Das alles ging mir durch den Kopf als ich vor dem Zelt saß und aufs Meer hinausblickte. Ganz weit draußen sah ich Lichter von Schiffen. Ella und ich waren zu dem Zeitpunkt seit 12 Jahren zusammen. Vor vier Jahren hatten wir am 1. Januar 2000 als das Milleniumsbrautpaar Hessens geheiratet. Eine Traumhochzeit, die wir im HR3 gewonnen hatten. Lange Geschichte. Wir haben zwei Töchter, Jana und Sarah. Seit 12 Jahren mehr oder weniger unzertrennlich, hatten wir schon viele Abenteuer zusammen erlebt. Wird schon Alter, dachte ich mir, das hältst du schon durch und bald bist du sowieso wieder zuhause. Hätte mir zu dem Zeitpunkt jemand gesagt, dass alles ganz anders kommen sollte, hätte ich wahrscheinlich nur gelacht. Doch das Leben ist spannend.

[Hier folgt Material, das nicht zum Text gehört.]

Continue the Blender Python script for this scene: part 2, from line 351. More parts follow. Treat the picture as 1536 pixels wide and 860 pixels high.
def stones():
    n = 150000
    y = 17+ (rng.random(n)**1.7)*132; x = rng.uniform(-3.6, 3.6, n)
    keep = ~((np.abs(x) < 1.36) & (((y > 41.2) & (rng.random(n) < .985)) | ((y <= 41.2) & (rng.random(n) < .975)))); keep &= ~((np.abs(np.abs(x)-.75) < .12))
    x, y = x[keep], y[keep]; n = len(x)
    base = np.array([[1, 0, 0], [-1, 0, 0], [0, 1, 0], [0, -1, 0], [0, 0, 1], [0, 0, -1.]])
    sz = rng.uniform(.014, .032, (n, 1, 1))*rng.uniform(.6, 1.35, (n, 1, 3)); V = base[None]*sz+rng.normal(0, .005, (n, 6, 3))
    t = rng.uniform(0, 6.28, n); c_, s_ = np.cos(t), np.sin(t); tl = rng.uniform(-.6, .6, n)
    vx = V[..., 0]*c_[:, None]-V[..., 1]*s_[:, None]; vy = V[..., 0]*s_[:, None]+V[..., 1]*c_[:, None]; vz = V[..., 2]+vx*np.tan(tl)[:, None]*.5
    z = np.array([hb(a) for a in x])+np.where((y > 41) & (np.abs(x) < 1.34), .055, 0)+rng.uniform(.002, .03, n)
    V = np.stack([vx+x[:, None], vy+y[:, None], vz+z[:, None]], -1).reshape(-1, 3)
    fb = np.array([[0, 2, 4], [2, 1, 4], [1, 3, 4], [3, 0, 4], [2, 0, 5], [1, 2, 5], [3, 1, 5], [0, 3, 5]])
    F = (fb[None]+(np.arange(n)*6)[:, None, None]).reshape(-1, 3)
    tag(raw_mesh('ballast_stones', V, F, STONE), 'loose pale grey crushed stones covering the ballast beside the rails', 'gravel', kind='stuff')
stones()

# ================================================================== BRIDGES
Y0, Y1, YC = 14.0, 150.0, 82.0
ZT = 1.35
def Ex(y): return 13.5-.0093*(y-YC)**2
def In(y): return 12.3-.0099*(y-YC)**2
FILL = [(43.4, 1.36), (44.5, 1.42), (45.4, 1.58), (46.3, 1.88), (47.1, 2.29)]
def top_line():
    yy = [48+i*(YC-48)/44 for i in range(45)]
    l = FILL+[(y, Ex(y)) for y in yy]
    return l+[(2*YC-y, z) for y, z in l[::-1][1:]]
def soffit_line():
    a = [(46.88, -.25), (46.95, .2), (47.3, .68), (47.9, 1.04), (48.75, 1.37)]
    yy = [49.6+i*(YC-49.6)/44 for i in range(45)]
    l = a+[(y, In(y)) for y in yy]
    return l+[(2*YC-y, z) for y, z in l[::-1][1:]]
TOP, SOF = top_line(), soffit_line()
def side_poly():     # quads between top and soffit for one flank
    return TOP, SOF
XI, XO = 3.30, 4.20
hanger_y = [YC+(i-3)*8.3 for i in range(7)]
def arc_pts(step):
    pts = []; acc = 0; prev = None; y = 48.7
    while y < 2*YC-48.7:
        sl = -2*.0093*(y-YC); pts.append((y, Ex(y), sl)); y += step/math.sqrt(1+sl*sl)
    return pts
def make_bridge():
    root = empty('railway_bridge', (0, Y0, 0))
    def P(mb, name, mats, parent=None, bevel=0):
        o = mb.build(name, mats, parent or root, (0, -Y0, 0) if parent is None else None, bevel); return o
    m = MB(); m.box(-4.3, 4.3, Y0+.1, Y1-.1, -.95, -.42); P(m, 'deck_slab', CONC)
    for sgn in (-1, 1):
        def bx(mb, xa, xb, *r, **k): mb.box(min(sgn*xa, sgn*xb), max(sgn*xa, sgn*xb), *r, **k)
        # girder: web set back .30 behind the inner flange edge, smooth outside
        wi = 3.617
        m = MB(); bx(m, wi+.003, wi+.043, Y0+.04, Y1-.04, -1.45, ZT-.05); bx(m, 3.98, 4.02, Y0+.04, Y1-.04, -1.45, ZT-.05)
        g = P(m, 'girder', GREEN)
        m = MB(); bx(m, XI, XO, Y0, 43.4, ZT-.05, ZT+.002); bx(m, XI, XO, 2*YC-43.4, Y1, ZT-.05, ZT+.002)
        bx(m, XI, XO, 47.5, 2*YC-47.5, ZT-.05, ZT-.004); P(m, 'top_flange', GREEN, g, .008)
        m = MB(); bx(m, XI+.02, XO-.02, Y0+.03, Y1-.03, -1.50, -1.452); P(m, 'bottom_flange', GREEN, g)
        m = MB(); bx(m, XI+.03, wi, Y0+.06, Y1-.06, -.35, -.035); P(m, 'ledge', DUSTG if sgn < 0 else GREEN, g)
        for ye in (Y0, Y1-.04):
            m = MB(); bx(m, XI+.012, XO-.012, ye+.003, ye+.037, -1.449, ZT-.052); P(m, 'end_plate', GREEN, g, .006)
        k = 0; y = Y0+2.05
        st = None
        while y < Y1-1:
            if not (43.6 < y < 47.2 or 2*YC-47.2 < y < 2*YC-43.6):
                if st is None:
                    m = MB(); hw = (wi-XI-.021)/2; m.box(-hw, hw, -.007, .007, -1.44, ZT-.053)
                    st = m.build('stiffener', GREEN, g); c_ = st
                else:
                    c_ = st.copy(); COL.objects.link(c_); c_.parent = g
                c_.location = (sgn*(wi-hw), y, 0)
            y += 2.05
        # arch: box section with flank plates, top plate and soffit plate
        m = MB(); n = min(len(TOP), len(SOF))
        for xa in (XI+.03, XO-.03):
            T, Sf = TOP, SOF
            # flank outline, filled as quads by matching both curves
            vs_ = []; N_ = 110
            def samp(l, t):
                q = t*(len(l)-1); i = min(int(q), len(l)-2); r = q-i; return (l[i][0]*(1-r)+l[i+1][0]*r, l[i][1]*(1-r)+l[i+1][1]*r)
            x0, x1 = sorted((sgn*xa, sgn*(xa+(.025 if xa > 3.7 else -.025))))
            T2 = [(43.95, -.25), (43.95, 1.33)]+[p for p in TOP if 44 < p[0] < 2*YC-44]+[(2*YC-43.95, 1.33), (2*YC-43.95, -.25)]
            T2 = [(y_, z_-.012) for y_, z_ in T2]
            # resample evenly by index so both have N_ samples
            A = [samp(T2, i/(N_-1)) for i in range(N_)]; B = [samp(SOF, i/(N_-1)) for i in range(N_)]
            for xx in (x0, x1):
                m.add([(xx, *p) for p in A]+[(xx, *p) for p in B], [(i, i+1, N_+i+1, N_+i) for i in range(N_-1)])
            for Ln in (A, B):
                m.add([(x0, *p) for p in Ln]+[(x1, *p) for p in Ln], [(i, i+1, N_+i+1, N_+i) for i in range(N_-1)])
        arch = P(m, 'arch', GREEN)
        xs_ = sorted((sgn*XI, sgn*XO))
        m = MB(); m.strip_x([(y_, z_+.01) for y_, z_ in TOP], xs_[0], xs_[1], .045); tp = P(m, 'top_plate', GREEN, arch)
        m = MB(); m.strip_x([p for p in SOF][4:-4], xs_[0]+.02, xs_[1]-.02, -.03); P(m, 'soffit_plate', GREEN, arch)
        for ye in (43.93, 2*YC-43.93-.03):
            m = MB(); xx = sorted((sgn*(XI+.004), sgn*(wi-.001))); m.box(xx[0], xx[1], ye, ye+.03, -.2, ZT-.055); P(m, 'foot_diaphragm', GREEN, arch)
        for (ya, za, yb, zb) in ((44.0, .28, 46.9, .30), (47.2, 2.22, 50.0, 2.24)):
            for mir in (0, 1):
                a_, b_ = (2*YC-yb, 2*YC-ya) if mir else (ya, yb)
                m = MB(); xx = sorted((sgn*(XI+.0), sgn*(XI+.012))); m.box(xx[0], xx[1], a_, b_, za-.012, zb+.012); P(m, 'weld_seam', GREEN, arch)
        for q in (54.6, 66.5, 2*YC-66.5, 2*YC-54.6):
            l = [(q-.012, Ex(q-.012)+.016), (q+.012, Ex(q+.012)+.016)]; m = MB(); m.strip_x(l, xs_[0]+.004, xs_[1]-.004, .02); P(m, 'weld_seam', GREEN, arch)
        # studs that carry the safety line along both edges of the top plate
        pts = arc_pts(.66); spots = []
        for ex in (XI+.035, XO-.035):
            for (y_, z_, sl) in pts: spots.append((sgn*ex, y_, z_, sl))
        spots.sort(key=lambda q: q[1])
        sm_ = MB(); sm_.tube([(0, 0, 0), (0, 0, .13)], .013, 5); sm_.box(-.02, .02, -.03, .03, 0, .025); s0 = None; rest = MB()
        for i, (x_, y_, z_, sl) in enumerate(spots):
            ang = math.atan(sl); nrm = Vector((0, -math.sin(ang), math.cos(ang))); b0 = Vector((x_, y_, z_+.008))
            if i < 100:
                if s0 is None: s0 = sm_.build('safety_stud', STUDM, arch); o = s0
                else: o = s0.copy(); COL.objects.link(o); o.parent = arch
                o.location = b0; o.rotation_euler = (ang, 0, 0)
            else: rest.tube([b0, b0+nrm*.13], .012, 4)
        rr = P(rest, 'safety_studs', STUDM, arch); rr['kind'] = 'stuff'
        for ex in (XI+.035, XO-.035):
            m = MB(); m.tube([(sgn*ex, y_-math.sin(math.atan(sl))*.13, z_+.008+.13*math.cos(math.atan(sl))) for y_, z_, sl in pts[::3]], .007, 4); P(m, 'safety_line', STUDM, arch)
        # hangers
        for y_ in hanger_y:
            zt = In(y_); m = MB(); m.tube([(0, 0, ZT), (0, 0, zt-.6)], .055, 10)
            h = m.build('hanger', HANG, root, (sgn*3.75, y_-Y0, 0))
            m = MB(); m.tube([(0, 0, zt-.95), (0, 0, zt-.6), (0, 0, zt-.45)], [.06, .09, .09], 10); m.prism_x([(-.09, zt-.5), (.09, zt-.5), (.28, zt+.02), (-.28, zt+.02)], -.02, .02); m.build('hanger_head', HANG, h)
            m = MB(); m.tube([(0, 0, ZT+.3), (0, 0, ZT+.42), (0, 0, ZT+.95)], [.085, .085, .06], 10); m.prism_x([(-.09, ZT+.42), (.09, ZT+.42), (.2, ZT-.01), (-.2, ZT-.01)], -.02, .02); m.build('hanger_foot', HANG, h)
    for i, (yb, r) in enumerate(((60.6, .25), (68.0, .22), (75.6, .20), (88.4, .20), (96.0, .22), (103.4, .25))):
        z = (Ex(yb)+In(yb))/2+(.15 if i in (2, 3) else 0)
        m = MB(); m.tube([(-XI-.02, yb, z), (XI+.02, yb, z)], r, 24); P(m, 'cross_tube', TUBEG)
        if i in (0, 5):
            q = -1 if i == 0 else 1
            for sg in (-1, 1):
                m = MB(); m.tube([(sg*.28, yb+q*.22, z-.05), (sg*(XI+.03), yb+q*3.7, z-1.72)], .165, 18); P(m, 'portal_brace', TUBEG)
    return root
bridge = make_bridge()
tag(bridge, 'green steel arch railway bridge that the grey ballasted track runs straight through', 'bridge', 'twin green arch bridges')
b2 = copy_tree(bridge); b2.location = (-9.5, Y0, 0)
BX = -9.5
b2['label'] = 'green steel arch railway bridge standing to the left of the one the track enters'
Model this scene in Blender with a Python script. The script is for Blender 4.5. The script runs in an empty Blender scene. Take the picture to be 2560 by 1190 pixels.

Ich trabte dann wieder über die Brücke Richtung Pub. Dort hatte sich the man of the evening schon eingerichtet. Sein Name ist mir leider entfallen, weiß aber noch genau wie er aussah. Er hatte diesen typischenrockabilly-look: Elvis Frisur mit der Tolle, kariertes Hemd, Levis Jeans mit Aufschlag und biker-boots. Wir stellten uns vor und redeten über dies und jenes. Danach stöpselte ich meine Gitarre ein und los ging’s. Der Laden war gut besucht und die Stimmung ausgelassen. Ich fühlte mich sofort wohl. Rockabilly spielte u.a. Songs von Neil Young, Bob Dylan, Bob Seeger. Ich begleitete ihn, spielte hier und da ein Solo und sang die zweite Stimme. Die Leute fanden es gut und belohnten uns mit Applaus. Ich dachte, wenn das hier immer so läuft bin ich endlich im Paradies angekommen.